Luis Fernández Molina
Concluía en mi columna anterior que el equilibrio de los impuestos es muy delicado. Es como una maquinaria de fina relojería suiza con ruedas dentadas, pesas, tensores, ejes, frenos, etc. coordinados en armonía para que, en un año, no se adelante ni atrase un solo segundo. Todas las piezas están concatenadas y si una se atasca afecta todo el sistema.
Igualmente, los impuestos no están aislados entre sí y, más importante aún, no están desconectados de todo el entorno económico. Los tributos inciden en todo el medio productivo. Obvio. Para empezar, a nadie le gusta pagar impuestos. De esa cuenta reduce nuestras posibilidades de disponer ese dinero en otros fines. Pero hay otros efectos adicionales por los que se crean determinados impuestos. En otras palabras, los impuestos no solo procuran obtener fondos fiscales -su causa original- sino que tienen otras intenciones específicas para las cuales, los impuestos sirven de herramientas. Son clásicos los que protegen la industria de determinado país; de esa cuenta se gravan las importaciones de países competidores. ¡Que lo diga Mr. Trump! Para fomentar la industria estadounidense ha ordenado gravar con altas tasas (hasta un 25%) el acero, aluminio, automotores, producidos en otros países. Los países afectados responden con la misma moneda: gravan la importación de productos estadounidenses. Es una verdadera guerra comercial cuyos derivados son muy complejos y dignos de analizarse por separado. Otros ejemplos, los gravámenes a la comida chatarra, bebidas carbonatadas, licor, etc. con el objeto de disuadir el consumo de esos productos supuestamente nocivos. Los gravámenes a la importación de bienes de lujo procuran limitar ese consumo que genera salidas de divisas. En un sentido contrario y aparentemente contradictorio, se exoneran o desgravan ciertos tributos para fomentar la industrialización, la generación de empleo, etc. Entran aquí las leyes de fomento a la maquila, las zonas francas.
En relación a los inmuebles, por muchos años el impuesto clásico de traspaso era el timbre del 3%. El problema para el fisco, válido por cierto, era que se aplicaba ese porcentaje, pero sobre el valor ficticio, de mentiras, que se consignaba en la escritura. Todos sabían que era una pantomima “para no pagar tanto timbre.”

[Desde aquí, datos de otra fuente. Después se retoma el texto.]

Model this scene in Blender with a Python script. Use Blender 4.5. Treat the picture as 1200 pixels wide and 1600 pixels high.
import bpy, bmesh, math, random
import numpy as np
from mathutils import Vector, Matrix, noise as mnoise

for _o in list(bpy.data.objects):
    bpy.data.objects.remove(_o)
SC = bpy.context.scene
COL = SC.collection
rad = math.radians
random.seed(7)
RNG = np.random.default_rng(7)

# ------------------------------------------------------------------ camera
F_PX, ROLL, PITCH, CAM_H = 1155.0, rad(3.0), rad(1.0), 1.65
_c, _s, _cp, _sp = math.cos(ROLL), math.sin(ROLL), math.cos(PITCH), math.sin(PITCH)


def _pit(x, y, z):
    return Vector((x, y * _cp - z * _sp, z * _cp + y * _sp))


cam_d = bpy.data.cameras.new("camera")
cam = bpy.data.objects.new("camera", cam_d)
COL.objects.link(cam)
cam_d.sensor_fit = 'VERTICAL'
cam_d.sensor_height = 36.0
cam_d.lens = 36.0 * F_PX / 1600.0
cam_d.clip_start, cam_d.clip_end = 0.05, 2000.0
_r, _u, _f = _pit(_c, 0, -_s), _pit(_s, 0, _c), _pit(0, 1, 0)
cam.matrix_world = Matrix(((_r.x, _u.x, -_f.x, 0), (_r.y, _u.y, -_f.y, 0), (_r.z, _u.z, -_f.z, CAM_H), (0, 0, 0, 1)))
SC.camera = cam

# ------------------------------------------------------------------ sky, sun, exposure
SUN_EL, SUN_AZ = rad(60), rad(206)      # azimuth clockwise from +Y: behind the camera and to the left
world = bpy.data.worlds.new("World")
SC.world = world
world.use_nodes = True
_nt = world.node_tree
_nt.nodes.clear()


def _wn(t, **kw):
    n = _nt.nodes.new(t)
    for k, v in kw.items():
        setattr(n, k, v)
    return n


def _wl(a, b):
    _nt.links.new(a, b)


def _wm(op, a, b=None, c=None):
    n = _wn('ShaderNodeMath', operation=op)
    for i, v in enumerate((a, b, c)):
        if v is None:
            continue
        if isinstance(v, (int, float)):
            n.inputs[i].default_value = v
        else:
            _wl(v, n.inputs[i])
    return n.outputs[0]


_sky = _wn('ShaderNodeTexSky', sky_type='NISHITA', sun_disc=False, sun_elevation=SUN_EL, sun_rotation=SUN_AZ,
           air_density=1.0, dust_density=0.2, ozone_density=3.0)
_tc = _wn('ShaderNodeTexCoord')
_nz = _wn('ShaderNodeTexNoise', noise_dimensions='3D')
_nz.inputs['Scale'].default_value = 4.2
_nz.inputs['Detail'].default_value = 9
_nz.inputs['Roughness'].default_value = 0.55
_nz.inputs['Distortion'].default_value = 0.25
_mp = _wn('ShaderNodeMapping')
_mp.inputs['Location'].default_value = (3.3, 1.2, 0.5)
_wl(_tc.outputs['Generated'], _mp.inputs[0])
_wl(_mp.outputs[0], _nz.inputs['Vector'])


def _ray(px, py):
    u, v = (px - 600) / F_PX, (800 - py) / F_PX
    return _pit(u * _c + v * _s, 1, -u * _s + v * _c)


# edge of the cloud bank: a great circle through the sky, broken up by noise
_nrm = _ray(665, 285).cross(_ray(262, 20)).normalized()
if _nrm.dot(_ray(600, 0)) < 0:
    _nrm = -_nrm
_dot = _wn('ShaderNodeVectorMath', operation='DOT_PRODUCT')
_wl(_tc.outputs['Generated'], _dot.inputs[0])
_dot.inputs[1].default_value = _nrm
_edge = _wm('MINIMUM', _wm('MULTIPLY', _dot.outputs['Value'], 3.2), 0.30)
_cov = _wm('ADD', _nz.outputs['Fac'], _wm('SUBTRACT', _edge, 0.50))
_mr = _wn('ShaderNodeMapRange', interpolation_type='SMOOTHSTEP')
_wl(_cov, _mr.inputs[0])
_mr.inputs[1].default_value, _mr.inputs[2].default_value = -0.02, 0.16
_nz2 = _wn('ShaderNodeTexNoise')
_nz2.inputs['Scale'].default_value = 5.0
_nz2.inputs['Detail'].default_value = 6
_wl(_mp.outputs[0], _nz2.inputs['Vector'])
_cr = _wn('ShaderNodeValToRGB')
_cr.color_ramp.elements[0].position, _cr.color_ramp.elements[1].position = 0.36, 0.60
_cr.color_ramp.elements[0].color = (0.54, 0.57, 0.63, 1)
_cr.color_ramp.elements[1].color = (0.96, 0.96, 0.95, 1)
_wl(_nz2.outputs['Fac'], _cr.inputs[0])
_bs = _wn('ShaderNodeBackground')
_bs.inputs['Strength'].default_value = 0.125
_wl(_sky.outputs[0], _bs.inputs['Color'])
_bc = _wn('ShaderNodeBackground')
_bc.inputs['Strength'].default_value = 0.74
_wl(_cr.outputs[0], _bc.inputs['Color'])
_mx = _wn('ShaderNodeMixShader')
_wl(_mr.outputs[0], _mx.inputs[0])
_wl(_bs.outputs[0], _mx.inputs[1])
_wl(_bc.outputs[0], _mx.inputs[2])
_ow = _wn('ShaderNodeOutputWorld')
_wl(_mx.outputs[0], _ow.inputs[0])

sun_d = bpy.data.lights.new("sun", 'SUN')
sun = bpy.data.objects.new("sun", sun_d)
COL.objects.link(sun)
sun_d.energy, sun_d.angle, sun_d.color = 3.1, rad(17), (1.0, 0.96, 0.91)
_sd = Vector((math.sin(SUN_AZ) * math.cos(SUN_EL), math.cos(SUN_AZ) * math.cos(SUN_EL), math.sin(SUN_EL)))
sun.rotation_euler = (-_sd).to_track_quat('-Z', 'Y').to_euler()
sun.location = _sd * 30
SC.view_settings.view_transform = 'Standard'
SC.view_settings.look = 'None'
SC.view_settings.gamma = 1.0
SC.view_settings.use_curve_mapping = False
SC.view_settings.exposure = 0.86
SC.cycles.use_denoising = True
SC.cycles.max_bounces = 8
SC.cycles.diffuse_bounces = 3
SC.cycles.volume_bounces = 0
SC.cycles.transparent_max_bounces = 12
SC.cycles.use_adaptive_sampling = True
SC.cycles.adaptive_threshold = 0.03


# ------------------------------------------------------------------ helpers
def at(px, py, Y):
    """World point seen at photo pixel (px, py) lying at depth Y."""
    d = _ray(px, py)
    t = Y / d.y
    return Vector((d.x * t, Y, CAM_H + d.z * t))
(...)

Hay que tener presente que convergen tres gravámenes: a) el timbre o IVA, de pago inmediato; b) la ganancia de capital (ISR, del 10% sobre el diferencial); c) el IUSI que es permanente (pagos trimestrales). Supongamos una casa nueva de una urbanización de nivel medio, 500 mil quetzales. Pagará un IVA (primera operación) del 12% (Q60 mil) que será un crédito del comprador; lamentablemente no puede compensarlo ya que es empleado regular, por ende, no genera débito fiscal. El IUSI será de 4,500 anuales (pagado en trimestres). El Manual de Avalúos (del MFP, 2005) brindó a las municipalidades una alambicada herramienta para revaluar inmuebles, para moderar en esa pugna constante entre vecinos que fijaban precios ridículos (compraventas de terrenos por Q50) y las municipalidades. Como señuelo se ofreció el descuento del 50 o hasta el 75%, como valor catastral sobre el valor real. El supuesto atractivo dejó de tener sentido con las leyes fiscales de 2012 que apretaron nuevamente; reforma desviada que solo enfocaron en disponer de más plata. Se impuso una declaración jurada del valor de venta; a ello se suma el rígido control de los depósitos bancarios del dinero recibido bajo pena de perjurio.
Sugerencia concreta: que se encarguen estudios profesionales sobre controles de pagos de compraventas y sobre los beneficios generales de fijar un impuesto parejo del 3% de compraventas e igualmente parejo del 3% del IUSI.